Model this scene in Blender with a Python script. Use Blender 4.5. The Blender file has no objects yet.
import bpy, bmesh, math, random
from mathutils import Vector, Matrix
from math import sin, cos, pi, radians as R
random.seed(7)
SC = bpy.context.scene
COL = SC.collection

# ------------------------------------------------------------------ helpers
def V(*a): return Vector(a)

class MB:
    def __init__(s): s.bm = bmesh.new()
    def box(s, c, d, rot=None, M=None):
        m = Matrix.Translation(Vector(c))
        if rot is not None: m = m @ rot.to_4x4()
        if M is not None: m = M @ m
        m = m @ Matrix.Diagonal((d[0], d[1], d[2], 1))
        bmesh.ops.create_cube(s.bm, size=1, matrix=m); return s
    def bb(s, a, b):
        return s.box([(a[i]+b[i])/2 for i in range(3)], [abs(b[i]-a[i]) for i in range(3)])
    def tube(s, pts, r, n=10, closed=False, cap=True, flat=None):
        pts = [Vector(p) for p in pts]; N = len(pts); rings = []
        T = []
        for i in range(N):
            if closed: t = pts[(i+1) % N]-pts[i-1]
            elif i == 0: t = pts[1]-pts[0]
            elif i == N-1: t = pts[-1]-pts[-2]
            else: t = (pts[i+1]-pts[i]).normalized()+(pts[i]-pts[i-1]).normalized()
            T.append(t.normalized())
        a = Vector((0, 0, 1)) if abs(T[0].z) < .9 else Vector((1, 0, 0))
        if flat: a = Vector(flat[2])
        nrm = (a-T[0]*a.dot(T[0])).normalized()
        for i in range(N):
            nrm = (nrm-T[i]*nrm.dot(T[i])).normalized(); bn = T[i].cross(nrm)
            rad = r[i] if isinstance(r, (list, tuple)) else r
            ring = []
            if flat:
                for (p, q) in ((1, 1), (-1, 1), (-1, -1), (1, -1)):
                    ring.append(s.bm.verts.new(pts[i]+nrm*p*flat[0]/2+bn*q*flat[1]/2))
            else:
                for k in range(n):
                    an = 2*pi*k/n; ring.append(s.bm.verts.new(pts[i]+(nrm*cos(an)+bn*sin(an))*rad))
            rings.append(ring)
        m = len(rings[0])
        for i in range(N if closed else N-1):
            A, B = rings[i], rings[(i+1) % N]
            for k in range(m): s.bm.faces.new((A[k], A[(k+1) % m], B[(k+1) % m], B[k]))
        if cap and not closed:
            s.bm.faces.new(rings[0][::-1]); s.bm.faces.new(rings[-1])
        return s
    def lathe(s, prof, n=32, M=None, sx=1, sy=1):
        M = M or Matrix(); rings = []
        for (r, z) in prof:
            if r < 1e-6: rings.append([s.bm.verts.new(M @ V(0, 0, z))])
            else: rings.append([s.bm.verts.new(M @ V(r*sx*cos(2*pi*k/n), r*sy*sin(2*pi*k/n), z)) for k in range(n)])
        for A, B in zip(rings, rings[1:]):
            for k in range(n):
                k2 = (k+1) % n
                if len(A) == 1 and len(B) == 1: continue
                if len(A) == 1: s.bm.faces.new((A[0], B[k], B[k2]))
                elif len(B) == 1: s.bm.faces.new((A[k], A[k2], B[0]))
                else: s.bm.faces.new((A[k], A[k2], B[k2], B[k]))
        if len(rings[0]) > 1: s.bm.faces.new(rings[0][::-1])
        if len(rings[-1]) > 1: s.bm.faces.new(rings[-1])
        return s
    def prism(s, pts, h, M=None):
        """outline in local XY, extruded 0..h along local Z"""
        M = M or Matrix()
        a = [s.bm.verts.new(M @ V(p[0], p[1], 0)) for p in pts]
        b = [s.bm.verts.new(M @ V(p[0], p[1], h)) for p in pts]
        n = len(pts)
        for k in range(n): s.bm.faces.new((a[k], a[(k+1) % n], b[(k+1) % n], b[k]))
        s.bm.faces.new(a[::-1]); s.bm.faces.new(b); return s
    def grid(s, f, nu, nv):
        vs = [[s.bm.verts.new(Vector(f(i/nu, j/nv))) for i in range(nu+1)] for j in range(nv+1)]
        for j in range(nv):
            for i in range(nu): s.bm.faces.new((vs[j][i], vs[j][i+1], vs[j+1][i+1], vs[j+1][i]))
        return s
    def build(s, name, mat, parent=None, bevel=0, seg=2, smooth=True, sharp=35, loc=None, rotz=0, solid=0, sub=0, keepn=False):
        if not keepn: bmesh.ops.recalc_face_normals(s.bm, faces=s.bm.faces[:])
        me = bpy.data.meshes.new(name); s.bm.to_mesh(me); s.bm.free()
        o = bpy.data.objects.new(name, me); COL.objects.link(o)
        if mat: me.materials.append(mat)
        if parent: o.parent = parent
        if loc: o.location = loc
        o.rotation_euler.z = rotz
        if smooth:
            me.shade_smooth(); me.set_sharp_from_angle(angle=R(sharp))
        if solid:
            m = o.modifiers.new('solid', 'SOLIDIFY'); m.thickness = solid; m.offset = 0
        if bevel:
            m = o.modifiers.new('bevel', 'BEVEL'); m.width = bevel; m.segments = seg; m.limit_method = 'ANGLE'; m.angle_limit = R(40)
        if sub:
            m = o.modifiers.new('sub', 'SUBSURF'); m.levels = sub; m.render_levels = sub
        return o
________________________
Problem requirements:
Return the whole listing exactly, with every line included.

Reply to the exercise:
Model this scene in Blender with a Python script. Use Blender 4.5. The Blender file has no objects yet.
import bpy, bmesh, math, random
from mathutils import Vector, Matrix
from math import sin, cos, pi, radians as R
random.seed(7)
SC = bpy.context.scene
COL = SC.collection

# ------------------------------------------------------------------ helpers
def V(*a): return Vector(a)

class MB:
    def __init__(s): s.bm = bmesh.new()
    def box(s, c, d, rot=None, M=None):
        m = Matrix.Translation(Vector(c))
        if rot is not None: m = m @ rot.to_4x4()
        if M is not None: m = M @ m
        m = m @ Matrix.Diagonal((d[0], d[1], d[2], 1))
        bmesh.ops.create_cube(s.bm, size=1, matrix=m); return s
    def bb(s, a, b):
        return s.box([(a[i]+b[i])/2 for i in range(3)], [abs(b[i]-a[i]) for i in range(3)])
    def tube(s, pts, r, n=10, closed=False, cap=True, flat=None):
        pts = [Vector(p) for p in pts]; N = len(pts); rings = []
        T = []
        for i in range(N):
            if closed: t = pts[(i+1) % N]-pts[i-1]
            elif i == 0: t = pts[1]-pts[0]
            elif i == N-1: t = pts[-1]-pts[-2]
            else: t = (pts[i+1]-pts[i]).normalized()+(pts[i]-pts[i-1]).normalized()
            T.append(t.normalized())
        a = Vector((0, 0, 1)) if abs(T[0].z) < .9 else Vector((1, 0, 0))
        if flat: a = Vector(flat[2])
        nrm = (a-T[0]*a.dot(T[0])).normalized()
        for i in range(N):
            nrm = (nrm-T[i]*nrm.dot(T[i])).normalized(); bn = T[i].cross(nrm)
            rad = r[i] if isinstance(r, (list, tuple)) else r
            ring = []
            if flat:
                for (p, q) in ((1, 1), (-1, 1), (-1, -1), (1, -1)):
                    ring.append(s.bm.verts.new(pts[i]+nrm*p*flat[0]/2+bn*q*flat[1]/2))
            else:
                for k in range(n):
                    an = 2*pi*k/n; ring.append(s.bm.verts.new(pts[i]+(nrm*cos(an)+bn*sin(an))*rad))
            rings.append(ring)
        m = len(rings[0])
        for i in range(N if closed else N-1):
            A, B = rings[i], rings[(i+1) % N]
            for k in range(m): s.bm.faces.new((A[k], A[(k+1) % m], B[(k+1) % m], B[k]))
        if cap and not closed:
            s.bm.faces.new(rings[0][::-1]); s.bm.faces.new(rings[-1])
        return s
    def lathe(s, prof, n=32, M=None, sx=1, sy=1):
        M = M or Matrix(); rings = []
        for (r, z) in prof:
            if r < 1e-6: rings.append([s.bm.verts.new(M @ V(0, 0, z))])
            else: rings.append([s.bm.verts.new(M @ V(r*sx*cos(2*pi*k/n), r*sy*sin(2*pi*k/n), z)) for k in range(n)])
        for A, B in zip(rings, rings[1:]):
            for k in range(n):
                k2 = (k+1) % n
                if len(A) == 1 and len(B) == 1: continue
                if len(A) == 1: s.bm.faces.new((A[0], B[k], B[k2]))
                elif len(B) == 1: s.bm.faces.new((A[k], A[k2], B[0]))
                else: s.bm.faces.new((A[k], A[k2], B[k2], B[k]))
        if len(rings[0]) > 1: s.bm.faces.new(rings[0][::-1])
        if len(rings[-1]) > 1: s.bm.faces.new(rings[-1])
        return s
    def prism(s, pts, h, M=None):
        """outline in local XY, extruded 0..h along local Z"""
        M = M or Matrix()
        a = [s.bm.verts.new(M @ V(p[0], p[1], 0)) for p in pts]
        b = [s.bm.verts.new(M @ V(p[0], p[1], h)) for p in pts]
        n = len(pts)
        for k in range(n): s.bm.faces.new((a[k], a[(k+1) % n], b[(k+1) % n], b[k]))
        s.bm.faces.new(a[::-1]); s.bm.faces.new(b); return s
    def grid(s, f, nu, nv):
        vs = [[s.bm.verts.new(Vector(f(i/nu, j/nv))) for i in range(nu+1)] for j in range(nv+1)]
        for j in range(nv):
            for i in range(nu): s.bm.faces.new((vs[j][i], vs[j][i+1], vs[j+1][i+1], vs[j+1][i]))
        return s
    def build(s, name, mat, parent=None, bevel=0, seg=2, smooth=True, sharp=35, loc=None, rotz=0, solid=0, sub=0, keepn=False):
        if not keepn: bmesh.ops.recalc_face_normals(s.bm, faces=s.bm.faces[:])
        me = bpy.data.meshes.new(name); s.bm.to_mesh(me); s.bm.free()
        o = bpy.data.objects.new(name, me); COL.objects.link(o)
        if mat: me.materials.append(mat)
        if parent: o.parent = parent
        if loc: o.location = loc
        o.rotation_euler.z = rotz
        if smooth:
            me.shade_smooth(); me.set_sharp_from_angle(angle=R(sharp))
        if solid:
            m = o.modifiers.new('solid', 'SOLIDIFY'); m.thickness = solid; m.offset = 0
        if bevel:
            m = o.modifiers.new('bevel', 'BEVEL'); m.width = bevel; m.segments = seg; m.limit_method = 'ANGLE'; m.angle_limit = R(40)
        if sub:
            m = o.modifiers.new('sub', 'SUBSURF'); m.levels = sub; m.render_levels = sub
        return o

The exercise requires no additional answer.